Parshat Mishpatim
Overview
The Jewish People receive a series of laws concerning social justice. Topics include: Proper treatment of Jewish servants; a husband's obligations to his wife; penalties for hitting people and for cursing parents, judges and leaders; financial responsibilities for damaging people or their property, either by oneself or by one's animate or inanimate property, or by pitfalls that one created; payments for theft; not returning an object that one accepted responsibility to guard; the right to self-defense of a person being robbed.
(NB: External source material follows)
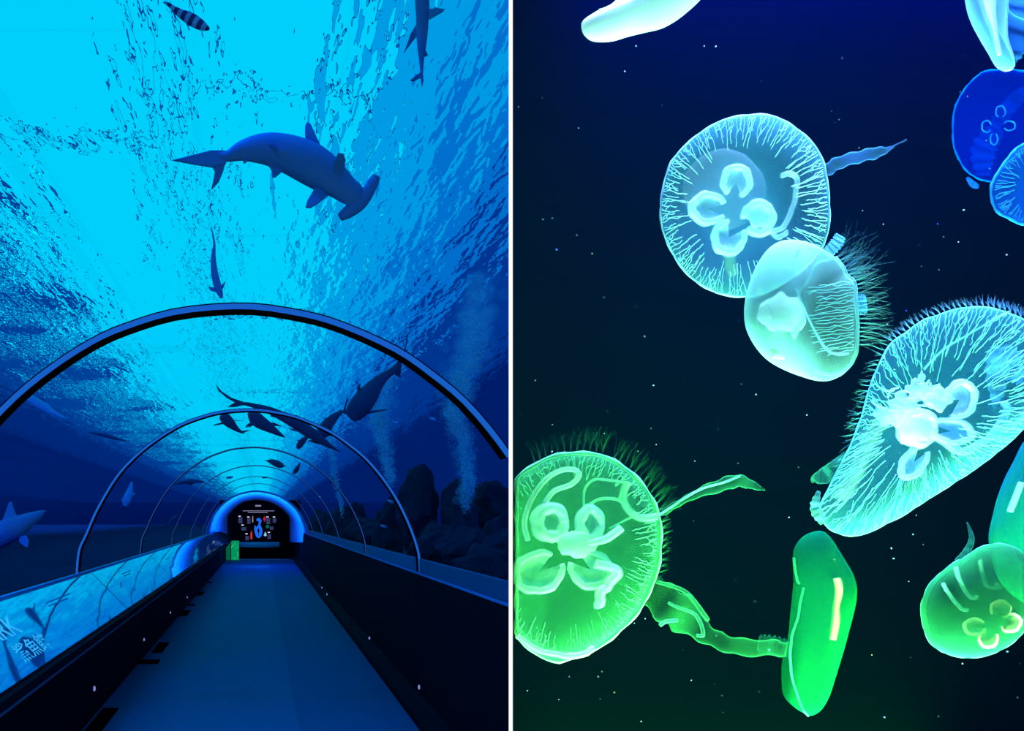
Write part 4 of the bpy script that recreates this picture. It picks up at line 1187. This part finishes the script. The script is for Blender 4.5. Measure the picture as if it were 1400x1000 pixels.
# 10 - dim blue one, its weak light put into the tint
j = Jelly('dim deep-blue jellyfish with a thin four-ring clover under the corner bell', 2.6,
          [(1360, 95), (1340, 100), (1320, 120), (1306, 145), (1302, 175), (1305, 205), (1318, 230), (1335, 244), (1350, 248), (1358, 246), (1380, 220), (1420, 195), (1450, 150), (1420, 105), (1385, 95)], (1365, 172), 1, (0, 0), .15, .35, (0.0, 0.015, 0.26))
j.bell(lambda r, t, p, sd: .16)
j.rim(0.9, .6, (0, .2, 1))
for cx_, cy_, a_, b_, g_ in ((1368, 153, 6.5, 8, 90), (1349, 173, 6.5, 8, 10), (1380, 172, 8, 6.5, 180), (1359, 190, 5, 8, -90)):
    j.petal(cx_, cy_, a_, b_, 0, (g_, 60), .9, .7, (.02, .3, 1), d=-4, fill=0)
j.ribbon([(1365, 175, 20), (1345, 205, 34), (1345, 240, 20)], dens=.06, color=(.0, .06, .4), d=-2)
j.ribbon([(1360, 172, 16), (1385, 140, 20), (1410, 118, 10)], 'oral_arm', .06, (.0, .06, .4), d=-2)
j.ribbon([(1322, 243, 4), (1330, 252, 9), (1338, 256, 5)], 'oral_arm', .3, (.02, .2, .7), d=2)
# 11 - blue one cut by the right edge
j = Jelly('blue ribbed jellyfish at the right edge below the dim deep-blue one', 2.3,
          [(1356, 250), (1354, 265), (1357, 280), (1365, 292), (1380, 300), (1400, 308), (1450, 310), (1480, 250), (1450, 190), (1400, 196), (1378, 215), (1364, 235)], (1415, 250), 1, (0, 0), .15, .4, (0.01, .22, .9))
j.bell(lambda r, t, p, sd: .16)
j.rim(1.3, .7, (.05, .5, 1))
j.canals(60, .4, .9, .45, .5, (.05, .4, 1), seed=6)

# drifting specks
m = MB(); q = random.Random(21)
for k in range(170):
    px, py, Y = q.uniform(706, 1399), q.uniform(60, 990), q.uniform(1.7, 3.4)
    m.sphere(at(px, py, Y), q.choice((.35, .45, .5, .6, .9)) * Y / F, 5, 3, (q.uniform(.8, 1.8), 1, 1))
tag(m.build('drifting_specks', M['speck']), 'tiny pale specks drifting in the dark tank', 'specks', kind='stuff')

for o in bpy.data.objects:
    if '_o' in o: del o['_o']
Other topics include: Prohibitions against seduction; witchcraft, bestiality and sacrifices to idols. The Torah warns us to treat the convert, widow and orphan with dignity, and to avoid lying. Usury is forbidden and the rights over collateral are limited. Payment of obligations to the Temple should not be delayed, and the Jewish People must be holy, even concerning food. The Torah teaches the proper conduct for judges in court proceedings. The commandments of Shabbat and the Sabbatical year are outlined. Three times a year — Pesach, Shavuot and Succot — we are to come to the Temple. The Torah concludes this listing of laws with a law of kashrut — not to mix milk and meat.
G-d promises that He will lead the Jewish People to the Land of Israel, helping them conquer its inhabitants, and tells them that by fulfilling His commandments they will bring blessings to their nation. The people promise to do and listen to everything that G-d says. Moshe writes the Book of the Covenant, and reads it to the people. Moshe ascends the mountain to remain there for 40 days in order to receive the two Tablets of the Covenant.
Insights
Nearer To Life
“…at the appointed time of the month in the springtime, for at that time you left Egypt…” (23:15)
The man stood at the front desk of the inn after a long and tiring journey. Despite his fatigue, or maybe because of it, he had the disquieting feeling that something was out of place in this inn. But what was it… what was it?
As he finished checking in he suddenly became aware of a sound; a sound as familiar as it was out of place. Tick, tock, tick, tock. That was it! The watch! The innkeeper’s watch!
“That watch…” he said to the innkeeper. That watch is my rabbi’s watch!”
“How do you know?” said the innkeeper.
“Because my rabbi’s watch is different than any other watch in the world.”
“With each tick, every watch in the world says, ‘One more second of your life gone. Tick! One step nearer to death, Tock! Nearer to death, tick! Nearer to death, tock!…’ Every watch in the world is like that except for my rabbi’s watch; his watch says, ‘One second closer to the Geula (redemption), tick! One step closer to the World of Truth, tock! One step nearer to eternal life, tick! Nearer to life, tick! Nearer to life, tock…’ I have no doubt that that watch is my rabbi’s watch.”
“A few year’s ago,” said the innkeeper, “there was a rabbi staying here at the inn. When he came to pay the check he realized he didn’t have enough money to pay, so instead he gave me this watch.”
The first mitzvah that the Jewish People received while they were still in Egypt was the sanctification of the moon. It’s axiomatic that something that comes at the beginning contains all that is to follow. Thus, as this mitzvah was the first mitzvah, it must be fundamental to Judaism. Ostensibly, however, the sanctification of the moon does not seem such a central pillar of Judaism. If you or I were writing the Torah, I doubt we would have selected this mitzvah to be the first? What, then, is so fundamental about the sanctification of the moon?
When G-d told the Jewish People to sanctify the new moon, He was giving them much more than a mitzvah. He was giving them a entirely different system of time.
In Hebrew, the word for time is zman. The root of zman is the same as hazmana, which can mean “preparation”, or “invitation.” When G-d took the Jewish People out of Egypt, they left a world of time which leads nowhere except to the grave, and entered a system of time where every second is a preparation, an invitation to something beyond time.